• [Required task]:
Transcribe the full listing exactly, and drop every picture.

• [Data shown]:

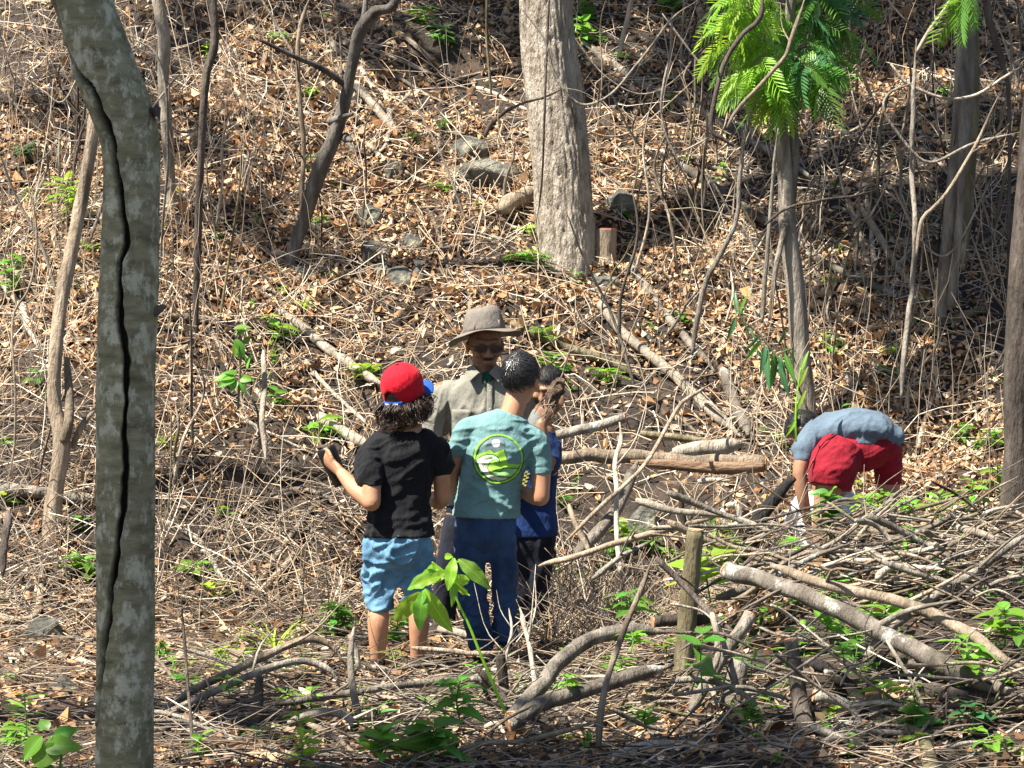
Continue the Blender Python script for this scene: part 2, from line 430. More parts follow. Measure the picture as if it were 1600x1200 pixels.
TWIG_PAL = np.array([(.52, .43, .33), (.40, .31, .22), (.62, .54, .44), (.28, .21, .15), (.46, .32, .2), (.16, .12, .09), (.35, .30, .25)])
def twig_litter():
    Vs, Fs, Cs, off = [], [], [], 0
    def put(V, f, k, c):
        nonlocal off
        Vs.append(V); Fs.append(f + off); off += len(V); Cs.append(np.repeat(c, k, axis=0))
    # lying twigs on the hillside
    n = 24000; x, y, r = scatter(n, 11.6, 23, 33)
    tw = fbm(x * 1.3, y * 1.3, 91) * .7 + fbm(x * .45, y * .45, 55) * .5; kp = r.random(n) < np.clip((tw - .42) * 4, .08, 1); x, y = x[kp], y[kp]; n = len(x)
    nr = ground_normal(x, y); d = np.cross(nr, r.normal(0, 1, (n, 3))); d /= np.linalg.norm(d, axis=1)[:, None]
    d = d + nr * r.normal(0, .16, n)[:, None]; d /= np.linalg.norm(d, axis=1)[:, None]
    L = r.gamma(2.2, .11, n) + .08
    c = TWIG_PAL[r.choice(7, n, p=[.22, .2, .16, .14, .14, .06, .08])] * r.uniform(.7, 1.2, n)[:, None]
    V, f, k = strands(x, y, H(x, y) + r.uniform(.01, .06, n), d, L, r.uniform(.0014, .0045, n) * np.where(r.random(n) < .06, 1.8, 1), r.uniform(.05, .28, n), r, K=4)
    put(V, f, k, c)
    # foreground tangle, mostly lying along the picture
    n = 3900; x, y, r = scatter(n, 7.8, 12.3, 34, 1.0)
    L = r.gamma(2.4, .13, n) + .1
    ang = r.uniform(-1.57, 1.57, n) * r.uniform(.2, 1, n); d = np.stack([np.cos(ang), np.sin(ang), r.normal(0.04, .22, n)], -1); d /= np.linalg.norm(d, axis=1)[:, None]
    hump = sstep(.3, 1.3, x) * sstep(9.2, 10.4, y) * (1 - sstep(10.8, 11.4, y))
    c = TWIG_PAL[r.choice(7, n, p=[.09, .18, .05, .26, .07, .23, .12])] * r.uniform(.35, .9, n)[:, None]
    V, f, k = strands(x, y, H(x, y) + r.uniform(.01, .07, n) + hump * r.uniform(0, .2, n), d, L, r.uniform(.0015, .005, n), r.uniform(.03, .15, n), r)
    put(V, f, k, c)
    # dark tangle in the gully beside the boys
    n = 1500; x, y, r = scatter(n, 11.3, 12.9, 35, 0)
    x = r.uniform(.15, 1.35, n)
    d = r.normal(0, 1, (n, 3)); d[:, 2] = np.abs(d[:, 2]) * .9; d[:, 1] *= .5; d /= np.linalg.norm(d, axis=1)[:, None]
    L = r.uniform(.2, .8, n)
    c = TWIG_PAL[r.choice(7, n)] * r.uniform(.5, 1.1, n)[:, None]
    V, f, k = strands(x, y, H(x, y) + .35 * L * np.maximum(d[:, 2], .1), d, L, r.uniform(.002, .005, n), r.uniform(.05, .18, n), r)
    put(V, f, k, c)
    # the same tangle at the foot of the slope, left of and behind the group
    n = 1100; x, y, r = scatter(n, 11.9, 13.7, 39, 0)
    x = r.uniform(-3.0, .2, n)
    d = r.normal(0, 1, (n, 3)); d[:, 2] = np.abs(d[:, 2]) * .7; d[:, 1] *= .6; d /= np.linalg.norm(d, axis=1)[:, None]
    L = r.uniform(.2, .9, n)
    c = TWIG_PAL[r.choice(7, n, p=[.1, .18, .06, .26, .1, .2, .1])] * r.uniform(.4, 1.0, n)[:, None]
    V, f, k = strands(x, y, H(x, y) + .3 * L * np.maximum(d[:, 2], .1), d, L, r.uniform(.002, .0055, n), r.uniform(.05, .2, n), r, K=6)
    put(V, f, k, c)
    # longer bent sticks caught above the leaves
    n = 2300; x, y, r = scatter(n, 12.2, 22, 38)
    nr = ground_normal(x, y); d = np.cross(nr, r.normal(0, 1, (n, 3))); d /= np.linalg.norm(d, axis=1)[:, None]
    d = d + nr * r.normal(.05, .22, n)[:, None]; d /= np.linalg.norm(d, axis=1)[:, None]
    L = r.uniform(.35, 1.2, n)
    c = TWIG_PAL[r.choice(7, n, p=[.24, .22, .2, .1, .12, .04, .08])] * r.uniform(.7, 1.25, n)[:, None]
    V, f, k = strands(x, y, H(x, y) + r.uniform(.03, .14, n), d, L, r.uniform(.0022, .0055, n), r.uniform(.06, .26, n), r, K=7)
    put(V, f, k, c)
    # thin stems standing on the hillside, thickest at the left and at the right
    n = 1500; x, y, r = scatter(n, 12.9, 21, 36, .8)
    w = sstep(-.9, -2.2, x) * .8 + sstep(.7, 1.8, x) * .95 + .08
    kp = r.random(n) < w; x, y = x[kp], y[kp]; n = len(x)
    d = np.stack([r.normal(0, .22, n), r.normal(0, .2, n), np.ones(n)], -1); d /= np.linalg.norm(d, axis=1)[:, None]
    L = r.uniform(.3, 1.5, n)
    c = TWIG_PAL[r.choice(7, n, p=[.2, .22, .1, .18, .14, .08, .08])] * r.uniform(.55, 1.1, n)[:, None]
    V, f, k = strands(x, y, H(x, y) + L * .46, d, L, r.uniform(.0018, .0048, n), r.uniform(.05, .2, n), r, K=7)
    put(V, f, k, c)
    # pale dry grass and fine stems matted on the sunny left slope
    n = 2600; x, y, r = scatter(n, 12.4, 21, 37, .6)
    kp = r.random(n) < sstep(-.3, -2.2, x); x, y = x[kp], y[kp]; n = len(x)
    d = np.stack([r.normal(0, .8, n), r.normal(0, .5, n), r.uniform(.1, .9, n)], -1); d /= np.linalg.norm(d, axis=1)[:, None]
    L = r.uniform(.2, .7, n)
    c = np.array((.6, .49, .37)) * r.uniform(.6, 1.25, n)[:, None]
    V, f, k = strands(x, y, H(x, y) + L * .3 * d[:, 2] + .02, d, L, r.uniform(.0014, .003, n), r.uniform(.05, .2, n), r)
    put(V, f, k, c)
    o = mk('twig_litter', np.vstack(Vs), np.vstack(Fs), MAT['twigs'])
    cc = np.ones((off, 4), np.float32); cc[:, :3] = np.vstack(Cs)
    a = o.data.color_attributes.new('tint', 'FLOAT_COLOR', 'POINT'); a.data.foreach_set('color', cc.ravel())
    tag(o, 'tangle of thin dry twigs and stems strewn over the ground', 'twigs', kind='stuff')
twig_litter()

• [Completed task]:
Continue the Blender Python script for this scene: part 2, from line 430. More parts follow. Measure the picture as if it were 1600x1200 pixels.
TWIG_PAL = np.array([(.52, .43, .33), (.40, .31, .22), (.62, .54, .44), (.28, .21, .15), (.46, .32, .2), (.16, .12, .09), (.35, .30, .25)])
def twig_litter():
    Vs, Fs, Cs, off = [], [], [], 0
    def put(V, f, k, c):
        nonlocal off
        Vs.append(V); Fs.append(f + off); off += len(V); Cs.append(np.repeat(c, k, axis=0))
    # lying twigs on the hillside
    n = 24000; x, y, r = scatter(n, 11.6, 23, 33)
    tw = fbm(x * 1.3, y * 1.3, 91) * .7 + fbm(x * .45, y * .45, 55) * .5; kp = r.random(n) < np.clip((tw - .42) * 4, .08, 1); x, y = x[kp], y[kp]; n = len(x)
    nr = ground_normal(x, y); d = np.cross(nr, r.normal(0, 1, (n, 3))); d /= np.linalg.norm(d, axis=1)[:, None]
    d = d + nr * r.normal(0, .16, n)[:, None]; d /= np.linalg.norm(d, axis=1)[:, None]
    L = r.gamma(2.2, .11, n) + .08
    c = TWIG_PAL[r.choice(7, n, p=[.22, .2, .16, .14, .14, .06, .08])] * r.uniform(.7, 1.2, n)[:, None]
    V, f, k = strands(x, y, H(x, y) + r.uniform(.01, .06, n), d, L, r.uniform(.0014, .0045, n) * np.where(r.random(n) < .06, 1.8, 1), r.uniform(.05, .28, n), r, K=4)
    put(V, f, k, c)
    # foreground tangle, mostly lying along the picture
    n = 3900; x, y, r = scatter(n, 7.8, 12.3, 34, 1.0)
    L = r.gamma(2.4, .13, n) + .1
    ang = r.uniform(-1.57, 1.57, n) * r.uniform(.2, 1, n); d = np.stack([np.cos(ang), np.sin(ang), r.normal(0.04, .22, n)], -1); d /= np.linalg.norm(d, axis=1)[:, None]
    hump = sstep(.3, 1.3, x) * sstep(9.2, 10.4, y) * (1 - sstep(10.8, 11.4, y))
    c = TWIG_PAL[r.choice(7, n, p=[.09, .18, .05, .26, .07, .23, .12])] * r.uniform(.35, .9, n)[:, None]
    V, f, k = strands(x, y, H(x, y) + r.uniform(.01, .07, n) + hump * r.uniform(0, .2, n), d, L, r.uniform(.0015, .005, n), r.uniform(.03, .15, n), r)
    put(V, f, k, c)
    # dark tangle in the gully beside the boys
    n = 1500; x, y, r = scatter(n, 11.3, 12.9, 35, 0)
    x = r.uniform(.15, 1.35, n)
    d = r.normal(0, 1, (n, 3)); d[:, 2] = np.abs(d[:, 2]) * .9; d[:, 1] *= .5; d /= np.linalg.norm(d, axis=1)[:, None]
    L = r.uniform(.2, .8, n)
    c = TWIG_PAL[r.choice(7, n)] * r.uniform(.5, 1.1, n)[:, None]
    V, f, k = strands(x, y, H(x, y) + .35 * L * np.maximum(d[:, 2], .1), d, L, r.uniform(.002, .005, n), r.uniform(.05, .18, n), r)
    put(V, f, k, c)
    # the same tangle at the foot of the slope, left of and behind the group
    n = 1100; x, y, r = scatter(n, 11.9, 13.7, 39, 0)
    x = r.uniform(-3.0, .2, n)
    d = r.normal(0, 1, (n, 3)); d[:, 2] = np.abs(d[:, 2]) * .7; d[:, 1] *= .6; d /= np.linalg.norm(d, axis=1)[:, None]
    L = r.uniform(.2, .9, n)
    c = TWIG_PAL[r.choice(7, n, p=[.1, .18, .06, .26, .1, .2, .1])] * r.uniform(.4, 1.0, n)[:, None]
    V, f, k = strands(x, y, H(x, y) + .3 * L * np.maximum(d[:, 2], .1), d, L, r.uniform(.002, .0055, n), r.uniform(.05, .2, n), r, K=6)
    put(V, f, k, c)
    # longer bent sticks caught above the leaves
    n = 2300; x, y, r = scatter(n, 12.2, 22, 38)
    nr = ground_normal(x, y); d = np.cross(nr, r.normal(0, 1, (n, 3))); d /= np.linalg.norm(d, axis=1)[:, None]
    d = d + nr * r.normal(.05, .22, n)[:, None]; d /= np.linalg.norm(d, axis=1)[:, None]
    L = r.uniform(.35, 1.2, n)
    c = TWIG_PAL[r.choice(7, n, p=[.24, .22, .2, .1, .12, .04, .08])] * r.uniform(.7, 1.25, n)[:, None]
    V, f, k = strands(x, y, H(x, y) + r.uniform(.03, .14, n), d, L, r.uniform(.0022, .0055, n), r.uniform(.06, .26, n), r, K=7)
    put(V, f, k, c)
    # thin stems standing on the hillside, thickest at the left and at the right
    n = 1500; x, y, r = scatter(n, 12.9, 21, 36, .8)
    w = sstep(-.9, -2.2, x) * .8 + sstep(.7, 1.8, x) * .95 + .08
    kp = r.random(n) < w; x, y = x[kp], y[kp]; n = len(x)
    d = np.stack([r.normal(0, .22, n), r.normal(0, .2, n), np.ones(n)], -1); d /= np.linalg.norm(d, axis=1)[:, None]
    L = r.uniform(.3, 1.5, n)
    c = TWIG_PAL[r.choice(7, n, p=[.2, .22, .1, .18, .14, .08, .08])] * r.uniform(.55, 1.1, n)[:, None]
    V, f, k = strands(x, y, H(x, y) + L * .46, d, L, r.uniform(.0018, .0048, n), r.uniform(.05, .2, n), r, K=7)
    put(V, f, k, c)
    # pale dry grass and fine stems matted on the sunny left slope
    n = 2600; x, y, r = scatter(n, 12.4, 21, 37, .6)
    kp = r.random(n) < sstep(-.3, -2.2, x); x, y = x[kp], y[kp]; n = len(x)
    d = np.stack([r.normal(0, .8, n), r.normal(0, .5, n), r.uniform(.1, .9, n)], -1); d /= np.linalg.norm(d, axis=1)[:, None]
    L = r.uniform(.2, .7, n)
    c = np.array((.6, .49, .37)) * r.uniform(.6, 1.25, n)[:, None]
    V, f, k = strands(x, y, H(x, y) + L * .3 * d[:, 2] + .02, d, L, r.uniform(.0014, .003, n), r.uniform(.05, .2, n), r)
    put(V, f, k, c)
    o = mk('twig_litter', np.vstack(Vs), np.vstack(Fs), MAT['twigs'])
    cc = np.ones((off, 4), np.float32); cc[:, :3] = np.vstack(Cs)
    a = o.data.color_attributes.new('tint', 'FLOAT_COLOR', 'POINT'); a.data.foreach_set('color', cc.ravel())
    tag(o, 'tangle of thin dry twigs and stems strewn over the ground', 'twigs', kind='stuff')
twig_litter()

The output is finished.